Analisis Hukum Terkait UU No. 10 Tahun 2011 tentang Perubahan atas UU No. 32 Tahun 1997 Tentang Perdagangan Berjangka Komoditi
Konteks Historis dan Tujuan Pembentukan
-
Latar Belakang Ekonomi Global:
- UU No. 10/2011 lahir sebagai respons terhadap dinamika pasar keuangan global pasca-krisis 2008, yang memicu kebutuhan memperkuat kerangka regulasi untuk mencegah risiko sistemik dan meningkatkan transparansi di pasar derivatif.
- Indonesia, sebagai produsen komoditas utama (seperti CPO, batubara, karet), memerlukan sistem perdagangan berjangka yang kredibel untuk melindungi produsen, investor, dan menjaga stabilitas harga komoditas.
-
Perkembangan Pasar Modal Lokal:
- Sebelum amendemen, UU No. 32/1997 dianggap tidak lagi memadai mengikuti kompleksitas instrumen derivatif modern (seperti opsi, swap, dan kontrak finansial lainnya).
- Maraknya praktik fraud dan manipulasi pasar (misalnya kasus wash trading atau insider trading) mendorong revisi untuk memperjelas sanksi dan mekanisme pengawasan.
-
Harmonisasi dengan Standar Internasional:
- UU ini mengadopsi prinsip-prinsip IOSCO (International Organization of Securities Commissions) dan G20 Washington Action Plan 2008 terkait transparansi dan manajemen risiko di pasar derivatif.
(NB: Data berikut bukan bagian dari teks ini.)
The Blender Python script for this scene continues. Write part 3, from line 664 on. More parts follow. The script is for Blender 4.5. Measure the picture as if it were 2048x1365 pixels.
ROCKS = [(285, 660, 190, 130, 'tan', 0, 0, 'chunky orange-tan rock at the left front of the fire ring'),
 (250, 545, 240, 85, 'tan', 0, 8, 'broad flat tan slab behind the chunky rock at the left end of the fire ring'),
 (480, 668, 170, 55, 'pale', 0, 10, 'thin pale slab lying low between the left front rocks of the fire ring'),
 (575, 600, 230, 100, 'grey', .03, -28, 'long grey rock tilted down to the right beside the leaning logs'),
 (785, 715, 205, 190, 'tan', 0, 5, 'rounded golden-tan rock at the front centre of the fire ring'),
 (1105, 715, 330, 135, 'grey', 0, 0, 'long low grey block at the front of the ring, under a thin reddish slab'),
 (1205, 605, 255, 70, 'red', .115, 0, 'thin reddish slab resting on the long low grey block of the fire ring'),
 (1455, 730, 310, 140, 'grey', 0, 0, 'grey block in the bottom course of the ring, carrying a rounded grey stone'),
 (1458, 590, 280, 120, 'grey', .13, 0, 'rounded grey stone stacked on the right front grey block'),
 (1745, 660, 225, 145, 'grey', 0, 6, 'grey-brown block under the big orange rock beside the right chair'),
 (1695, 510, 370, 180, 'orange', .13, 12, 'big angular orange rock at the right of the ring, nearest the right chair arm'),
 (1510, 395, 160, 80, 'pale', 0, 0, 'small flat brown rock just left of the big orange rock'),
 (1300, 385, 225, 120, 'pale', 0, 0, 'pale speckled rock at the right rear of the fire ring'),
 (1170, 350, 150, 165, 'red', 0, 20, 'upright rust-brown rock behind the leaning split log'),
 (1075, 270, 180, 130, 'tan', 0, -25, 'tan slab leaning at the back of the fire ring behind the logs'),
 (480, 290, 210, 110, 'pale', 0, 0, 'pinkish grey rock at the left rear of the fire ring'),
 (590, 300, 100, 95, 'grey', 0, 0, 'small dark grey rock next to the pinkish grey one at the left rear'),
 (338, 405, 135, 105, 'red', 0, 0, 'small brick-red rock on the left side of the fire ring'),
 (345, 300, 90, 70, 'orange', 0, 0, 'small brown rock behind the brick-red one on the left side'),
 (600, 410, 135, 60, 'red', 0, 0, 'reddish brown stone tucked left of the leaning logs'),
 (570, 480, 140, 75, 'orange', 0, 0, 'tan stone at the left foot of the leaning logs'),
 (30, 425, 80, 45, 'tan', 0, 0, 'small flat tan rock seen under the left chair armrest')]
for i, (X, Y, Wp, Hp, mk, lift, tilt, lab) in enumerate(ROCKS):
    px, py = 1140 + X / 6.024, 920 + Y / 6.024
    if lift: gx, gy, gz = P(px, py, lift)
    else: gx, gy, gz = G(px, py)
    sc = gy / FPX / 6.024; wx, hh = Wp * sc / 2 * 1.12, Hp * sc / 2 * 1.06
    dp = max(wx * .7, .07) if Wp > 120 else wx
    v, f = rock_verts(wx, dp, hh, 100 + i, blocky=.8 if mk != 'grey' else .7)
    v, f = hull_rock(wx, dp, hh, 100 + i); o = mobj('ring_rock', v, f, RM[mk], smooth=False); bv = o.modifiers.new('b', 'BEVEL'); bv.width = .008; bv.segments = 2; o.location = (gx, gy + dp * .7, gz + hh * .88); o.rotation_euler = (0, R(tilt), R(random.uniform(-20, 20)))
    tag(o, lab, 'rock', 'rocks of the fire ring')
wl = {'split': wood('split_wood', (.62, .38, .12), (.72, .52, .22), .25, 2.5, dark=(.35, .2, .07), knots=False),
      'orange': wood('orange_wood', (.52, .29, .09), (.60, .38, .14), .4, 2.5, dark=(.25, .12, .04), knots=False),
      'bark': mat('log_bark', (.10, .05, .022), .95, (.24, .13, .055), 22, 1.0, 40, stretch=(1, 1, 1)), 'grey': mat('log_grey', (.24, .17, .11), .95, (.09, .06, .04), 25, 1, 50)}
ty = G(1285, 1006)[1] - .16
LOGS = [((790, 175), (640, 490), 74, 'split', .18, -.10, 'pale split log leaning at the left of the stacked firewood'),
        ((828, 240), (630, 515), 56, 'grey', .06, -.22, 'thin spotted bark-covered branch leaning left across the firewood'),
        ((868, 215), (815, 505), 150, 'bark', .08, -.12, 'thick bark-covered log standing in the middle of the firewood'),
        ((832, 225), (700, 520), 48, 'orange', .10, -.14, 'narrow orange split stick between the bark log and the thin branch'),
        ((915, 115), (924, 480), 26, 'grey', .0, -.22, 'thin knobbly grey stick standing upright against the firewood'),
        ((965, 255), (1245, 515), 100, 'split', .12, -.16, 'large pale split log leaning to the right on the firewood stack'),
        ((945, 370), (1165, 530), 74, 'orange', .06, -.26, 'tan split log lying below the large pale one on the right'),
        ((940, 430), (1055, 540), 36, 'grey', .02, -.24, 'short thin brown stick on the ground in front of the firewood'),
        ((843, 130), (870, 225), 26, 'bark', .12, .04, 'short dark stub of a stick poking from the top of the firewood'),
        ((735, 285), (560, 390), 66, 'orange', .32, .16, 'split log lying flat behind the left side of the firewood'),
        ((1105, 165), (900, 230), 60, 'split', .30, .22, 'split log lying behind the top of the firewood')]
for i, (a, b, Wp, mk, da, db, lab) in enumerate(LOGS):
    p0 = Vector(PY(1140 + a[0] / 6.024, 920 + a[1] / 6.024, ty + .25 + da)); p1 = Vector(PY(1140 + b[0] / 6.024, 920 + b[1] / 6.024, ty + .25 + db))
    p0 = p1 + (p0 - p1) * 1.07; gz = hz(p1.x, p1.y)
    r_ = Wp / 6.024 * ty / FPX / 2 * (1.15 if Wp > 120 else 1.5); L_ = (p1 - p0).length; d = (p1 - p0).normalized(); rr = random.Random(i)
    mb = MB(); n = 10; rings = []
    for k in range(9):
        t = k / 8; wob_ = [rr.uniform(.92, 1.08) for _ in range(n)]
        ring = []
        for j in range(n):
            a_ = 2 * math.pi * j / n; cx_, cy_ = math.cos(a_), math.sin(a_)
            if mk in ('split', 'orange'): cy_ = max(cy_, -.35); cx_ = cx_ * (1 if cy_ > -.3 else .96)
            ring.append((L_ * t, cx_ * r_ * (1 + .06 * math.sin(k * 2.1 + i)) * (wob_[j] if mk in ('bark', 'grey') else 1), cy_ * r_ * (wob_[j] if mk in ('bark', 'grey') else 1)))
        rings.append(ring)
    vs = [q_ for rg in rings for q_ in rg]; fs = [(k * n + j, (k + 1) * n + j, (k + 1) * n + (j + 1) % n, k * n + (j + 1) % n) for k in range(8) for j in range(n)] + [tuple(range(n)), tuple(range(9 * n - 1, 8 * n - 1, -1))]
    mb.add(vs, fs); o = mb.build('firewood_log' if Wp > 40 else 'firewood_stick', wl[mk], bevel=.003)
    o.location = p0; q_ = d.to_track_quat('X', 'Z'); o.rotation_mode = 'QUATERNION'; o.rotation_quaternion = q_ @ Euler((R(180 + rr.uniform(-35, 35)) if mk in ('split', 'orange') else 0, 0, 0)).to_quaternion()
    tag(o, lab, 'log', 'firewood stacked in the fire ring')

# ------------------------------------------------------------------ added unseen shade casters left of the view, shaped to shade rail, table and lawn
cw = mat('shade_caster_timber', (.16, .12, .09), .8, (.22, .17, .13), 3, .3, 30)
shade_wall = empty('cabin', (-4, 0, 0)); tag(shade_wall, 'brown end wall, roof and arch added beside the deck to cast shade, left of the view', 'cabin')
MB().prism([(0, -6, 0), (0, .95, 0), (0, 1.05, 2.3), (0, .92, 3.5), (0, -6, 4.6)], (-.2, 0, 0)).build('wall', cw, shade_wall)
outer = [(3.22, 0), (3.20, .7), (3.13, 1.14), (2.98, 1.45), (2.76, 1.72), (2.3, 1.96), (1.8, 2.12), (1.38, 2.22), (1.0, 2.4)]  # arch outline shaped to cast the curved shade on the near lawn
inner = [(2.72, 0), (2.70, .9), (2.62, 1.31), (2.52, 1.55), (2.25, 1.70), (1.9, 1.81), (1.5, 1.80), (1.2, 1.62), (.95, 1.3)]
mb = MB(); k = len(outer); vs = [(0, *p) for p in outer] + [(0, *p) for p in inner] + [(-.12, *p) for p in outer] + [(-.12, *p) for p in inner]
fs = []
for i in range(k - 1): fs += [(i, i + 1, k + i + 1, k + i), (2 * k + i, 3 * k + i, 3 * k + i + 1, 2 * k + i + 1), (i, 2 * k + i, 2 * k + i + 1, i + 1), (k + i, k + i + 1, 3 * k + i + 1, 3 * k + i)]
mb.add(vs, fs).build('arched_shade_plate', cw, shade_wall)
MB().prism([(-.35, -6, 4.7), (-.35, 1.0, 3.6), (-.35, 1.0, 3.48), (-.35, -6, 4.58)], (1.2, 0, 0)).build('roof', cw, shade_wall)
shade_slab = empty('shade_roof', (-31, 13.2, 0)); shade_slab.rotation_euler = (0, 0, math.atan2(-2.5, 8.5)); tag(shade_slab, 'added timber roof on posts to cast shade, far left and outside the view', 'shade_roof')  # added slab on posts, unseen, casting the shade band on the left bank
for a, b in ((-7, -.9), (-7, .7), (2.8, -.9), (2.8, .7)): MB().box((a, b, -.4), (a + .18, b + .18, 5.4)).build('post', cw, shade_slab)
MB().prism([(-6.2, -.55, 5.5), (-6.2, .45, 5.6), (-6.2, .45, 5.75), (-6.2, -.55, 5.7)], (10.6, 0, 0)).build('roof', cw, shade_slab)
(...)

Poin Krusial Perubahan dalam UU No. 10/2011
-
Penguatan Peran BAPPEBTI:
- Badan Pengawas Perdagangan Berjangka Komoditi (BAPPEBTI) diberikan kewenangan lebih luas untuk mengawasi, mengatur, dan menindak pelaku pasar, termasuk otoritas membekukan kegiatan perdagangan yang mencurigakan.
-
Ekspansi Instrumen Derivatif:
- Memperluas definisi "komoditi" mencakup aset finansial (seperti valas, indeks, atau suku bunga) dan memperkenalkan instrumen derivatif non-tradisional (financial futures).
-
Perlindungan Investor:
- Diperkenalkannya kewajiban pemisahan dana nasabah (customer segregated account) oleh pialang untuk mencegah penyalahgunaan dana.
- Pembentukan mekanisme ganti rugi dan penyelesaian sengketa melalui Bursa Berjangka atau Badan Arbitrase.
-
Sanksi Pidana dan Administratif:
- Sanksi pidana diperberat, seperti hukuman penjara hingga 10 tahun dan denda hingga 100 miliar rupiah untuk praktik manipulasi pasar.
Implikasi dan Tantangan Pasca-Pengesahan
-
Peningkatan Kepercayaan Pasar:
- UU ini mendorong pertumbuhan Bursa Berjangka Jakarta (JFX) dan menarik investor asing melalui kerangka hukum yang lebih jelas.
-
Tantangan Implementasi:
- Kapasitas SDM BAPPEBTI yang terbatas dalam mengawasi pasar yang semakin kompleks.
- Masih adanya praktik perdagangan di luar bursa (over-the-counter/OTC) yang sulit diawasi.
-
Kasus Penting:
- UU ini menjadi dasar hukum dalam kasus penyidikan perdagangan ilegal minyak sawit (2020) dan manipulasi harga emas oleh beberapa pialang tidak berizin.
Rekomendasi untuk Stakeholder
- Pelaku Usaha: Patuhi ketentuan Know Your Customer (KYC) dan laporan transaksi untuk menghindari sanksi.
- Investor: Pastikan hanya bertransaksi melalui pialang berizin BAPPEBTI dan manfaatkan mekanisme arbitrase jika terjadi sengketa.
- Pemerintah: Perkuat kapasitas pengawasan dan edukasi publik terkait risiko perdagangan berjangka.
Dasar Hukum Terkait:
- UU No. 32/1997 (sebelum amendemen).
- Peraturan BAPPEBTI No. 03/2013 tentang Penyelenggaraan Perdagangan Berjangka Komoditi.
Sebagai praktisi hukum, penting untuk selalu memantau perkembangan regulasi turunan dari UU ini, seperti Peraturan BAPPEBTI terbaru, untuk memberikan advokasi yang akurat kepada klien.